As the skiff took us safely to the mother ship, I couldn’t help but laugh out loud when I realized the turnabout of the day. For earlier in the day, it had not been my partner getting scared witless at being left unarmed and alone on Kodiak, it had been me. 

 

Skipp standing at the edge of the water.

 

That morning, I was already a bit rattled because we had searched the shoreline for a usable drop off point for the skiff to hit the beach and start our deer hunt, and our captain could not find a good spot to drop us. I saw an odd jumble of rocks maybe 40 feet high, a mini cliff below the bigger one, topped by a small grassy land bridge to the main shore. It was my bright idea to try that, but it was both higher and narrower and wetter than I’d foreseen, with severe consequences waiting on the wet rocks below when we shimmied across if we’d slipped. With a pack and a rifle, it was a bit much for a guy who had just two months prior spent five nights in the I.C.U. with six broken ribs and a punctured lung from a mountain bike crash. Yeah, that was me.

 

 I decided right then we would not be coming back out that way, especially with meat-laden 70-pound packs, if we killed something (which we did). I grew up in the mountains and know dodgy when I see it. Hence the scramble to the beach down a different cliffy section later.  

 

As soon as we’d climbed onto the main shore that morning, I’d needed to find a bush, for nature was calling and I don’t think it was a coincidence after that pucker of a scramble. I handed my partner the gun, our only one, and told him to stay close. By that I meant maybe 15 yards away through the dense brush. His long-legged idea of “close” was different, however. Upon emerging from my business, I saw him easily 300 yards above me, straight up, and still moving out at a clip. With my gun. The only gun. On Kodiak. 

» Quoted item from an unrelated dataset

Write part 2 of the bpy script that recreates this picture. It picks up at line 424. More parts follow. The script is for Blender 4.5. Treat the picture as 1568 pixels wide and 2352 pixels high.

It took me a long time to catch up to him, scrambling all the way over bear dung and up bear trails. Only amateurs go unarmed on Kodiak, yet there I was. I let him know my displeasure, and he mumbled something about how, “Well, if you think of it like a bowhunter does, I wasn’t really that far away because it was straight uphill. More like 30 yards than 300,” he said with an evil smile.

 I gave him my very specific opinion of that theory of his, and how I felt about him taking off with my gun.  And 8 hours later, there he was, facing a gory path on a blood trail leading straight into the bush, alone…unarmed.

These are the stories you remember best. It made for one long day, for both of us, but the kind of adventure you will not forget. The weather, the large carnivores, it’s all trying to get you on Kodiak, but the island chain has such a powerful allure.  My family is still eating the sweet meat of that buck, and I think of the salmon, crabs, and halibut we hauled over the gunwales, the best sea food you can possibly taste.

  It’s why every few years, ten to one, you’ll have the itch to go back to the Rock.